The debate over lyrics like these has been heated, especially since Robin Thicke’s chart-topper, “Blurred Lines,” hit airwaves in 2013. The single sparked controversy worldwide, and many people thought its lyrics endorsed the objectification of women. Throughout the song, Thicke repeats, “I know you want it,” whilst singing, “I hate these blurred lines,” suggesting his confusion with consensual sex and assault. Not only do the lyrics show a complete defamation of women, but mixed with the upbeat melody, make the issue of “rape” something to make light of rather than take seriously. This is similarly seen in Maroon 5’s, “Animals,” where lead singer Adam Levine manages to glorify sexual violence and stalking by attempting to make these issues desirable. Take a look at the music video, which portrays Levine as a butcher obsessed with a woman (played by Levine’s wife Behati Prinsloo). Much of the video shows him violently moving around animal carcasses, surrounded with blood. But because of its captivating sound, we ignore this, only thinking about how much we love the song.

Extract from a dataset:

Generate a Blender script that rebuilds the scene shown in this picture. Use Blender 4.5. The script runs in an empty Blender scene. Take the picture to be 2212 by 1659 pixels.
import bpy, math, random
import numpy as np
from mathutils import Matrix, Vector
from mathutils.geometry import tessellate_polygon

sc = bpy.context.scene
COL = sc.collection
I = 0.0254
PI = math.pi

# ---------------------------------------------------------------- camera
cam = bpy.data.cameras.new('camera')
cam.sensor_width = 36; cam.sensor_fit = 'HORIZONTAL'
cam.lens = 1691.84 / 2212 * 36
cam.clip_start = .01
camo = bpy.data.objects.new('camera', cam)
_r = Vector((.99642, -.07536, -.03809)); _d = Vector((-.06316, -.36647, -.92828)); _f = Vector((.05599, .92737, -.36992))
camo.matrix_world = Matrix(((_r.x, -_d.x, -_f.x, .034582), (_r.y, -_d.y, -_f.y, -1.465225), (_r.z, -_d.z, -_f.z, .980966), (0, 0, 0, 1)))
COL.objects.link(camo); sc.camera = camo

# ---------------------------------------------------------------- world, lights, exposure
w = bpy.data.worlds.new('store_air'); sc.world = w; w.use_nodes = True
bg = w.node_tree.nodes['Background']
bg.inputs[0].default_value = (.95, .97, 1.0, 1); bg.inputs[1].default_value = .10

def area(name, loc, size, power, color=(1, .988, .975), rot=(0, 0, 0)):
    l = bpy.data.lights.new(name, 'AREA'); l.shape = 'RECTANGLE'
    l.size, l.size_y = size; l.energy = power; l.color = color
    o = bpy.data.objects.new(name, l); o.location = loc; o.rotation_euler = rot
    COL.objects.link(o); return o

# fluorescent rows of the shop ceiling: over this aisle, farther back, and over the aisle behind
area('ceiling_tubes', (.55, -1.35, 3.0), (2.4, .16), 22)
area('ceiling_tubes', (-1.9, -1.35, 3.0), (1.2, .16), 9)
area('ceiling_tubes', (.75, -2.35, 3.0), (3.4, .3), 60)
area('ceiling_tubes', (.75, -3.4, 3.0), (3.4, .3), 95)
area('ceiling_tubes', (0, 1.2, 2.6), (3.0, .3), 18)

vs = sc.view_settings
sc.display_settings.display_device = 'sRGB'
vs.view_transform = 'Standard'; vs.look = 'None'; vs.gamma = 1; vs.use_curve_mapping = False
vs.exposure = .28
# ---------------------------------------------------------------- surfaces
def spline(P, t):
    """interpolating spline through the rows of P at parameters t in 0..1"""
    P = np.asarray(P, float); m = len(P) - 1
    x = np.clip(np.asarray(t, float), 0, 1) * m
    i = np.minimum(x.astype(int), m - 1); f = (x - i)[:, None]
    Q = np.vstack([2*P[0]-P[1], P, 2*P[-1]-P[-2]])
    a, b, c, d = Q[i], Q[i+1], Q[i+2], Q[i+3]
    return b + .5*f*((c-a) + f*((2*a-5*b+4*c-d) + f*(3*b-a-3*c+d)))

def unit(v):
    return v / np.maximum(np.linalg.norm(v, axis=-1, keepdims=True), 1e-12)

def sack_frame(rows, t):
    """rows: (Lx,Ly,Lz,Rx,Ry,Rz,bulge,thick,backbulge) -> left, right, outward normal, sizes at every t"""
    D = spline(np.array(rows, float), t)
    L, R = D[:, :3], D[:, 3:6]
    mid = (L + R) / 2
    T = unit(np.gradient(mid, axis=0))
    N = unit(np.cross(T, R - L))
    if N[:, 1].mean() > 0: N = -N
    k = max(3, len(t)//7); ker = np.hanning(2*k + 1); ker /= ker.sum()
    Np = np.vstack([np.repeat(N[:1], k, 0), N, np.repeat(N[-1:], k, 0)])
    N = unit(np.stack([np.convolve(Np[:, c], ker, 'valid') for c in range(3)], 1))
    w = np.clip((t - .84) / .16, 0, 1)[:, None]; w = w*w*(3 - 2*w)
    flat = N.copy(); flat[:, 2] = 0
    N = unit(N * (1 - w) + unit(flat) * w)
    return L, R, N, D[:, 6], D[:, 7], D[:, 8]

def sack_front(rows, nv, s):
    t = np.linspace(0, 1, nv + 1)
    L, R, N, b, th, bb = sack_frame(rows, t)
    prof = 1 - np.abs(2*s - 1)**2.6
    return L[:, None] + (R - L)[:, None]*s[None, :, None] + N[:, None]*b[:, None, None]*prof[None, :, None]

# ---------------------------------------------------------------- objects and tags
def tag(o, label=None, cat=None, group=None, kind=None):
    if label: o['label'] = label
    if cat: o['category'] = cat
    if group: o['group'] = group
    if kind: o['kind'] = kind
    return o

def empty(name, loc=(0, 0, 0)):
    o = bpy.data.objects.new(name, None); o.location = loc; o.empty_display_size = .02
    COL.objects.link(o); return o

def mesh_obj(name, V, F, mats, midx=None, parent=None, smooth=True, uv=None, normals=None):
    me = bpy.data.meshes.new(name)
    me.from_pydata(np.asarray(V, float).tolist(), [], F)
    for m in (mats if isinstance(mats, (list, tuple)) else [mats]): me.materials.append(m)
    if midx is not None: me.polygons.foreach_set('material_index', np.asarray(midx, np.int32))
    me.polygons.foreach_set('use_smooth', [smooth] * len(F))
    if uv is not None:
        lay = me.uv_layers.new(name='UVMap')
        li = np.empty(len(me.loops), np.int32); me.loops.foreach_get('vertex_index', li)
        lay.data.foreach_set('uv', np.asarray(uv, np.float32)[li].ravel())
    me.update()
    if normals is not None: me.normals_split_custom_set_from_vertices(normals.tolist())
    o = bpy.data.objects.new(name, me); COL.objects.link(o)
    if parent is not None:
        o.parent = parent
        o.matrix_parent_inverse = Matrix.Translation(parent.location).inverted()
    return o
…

Bottom line: lyrics that endorse these misogynistic behaviors should not be idolized. Meanwhile, the songs that don't advocate for them are refreshing. Unfortunately, the former has become exceedingly common, as lyrics sung on the radio continue to promote sexual violence and objectification of women. While many of these songs we love to sing to, I realize why my mom turns the radio off when they play. Just because it’s made popular in the media, doesn’t mean we should accept it.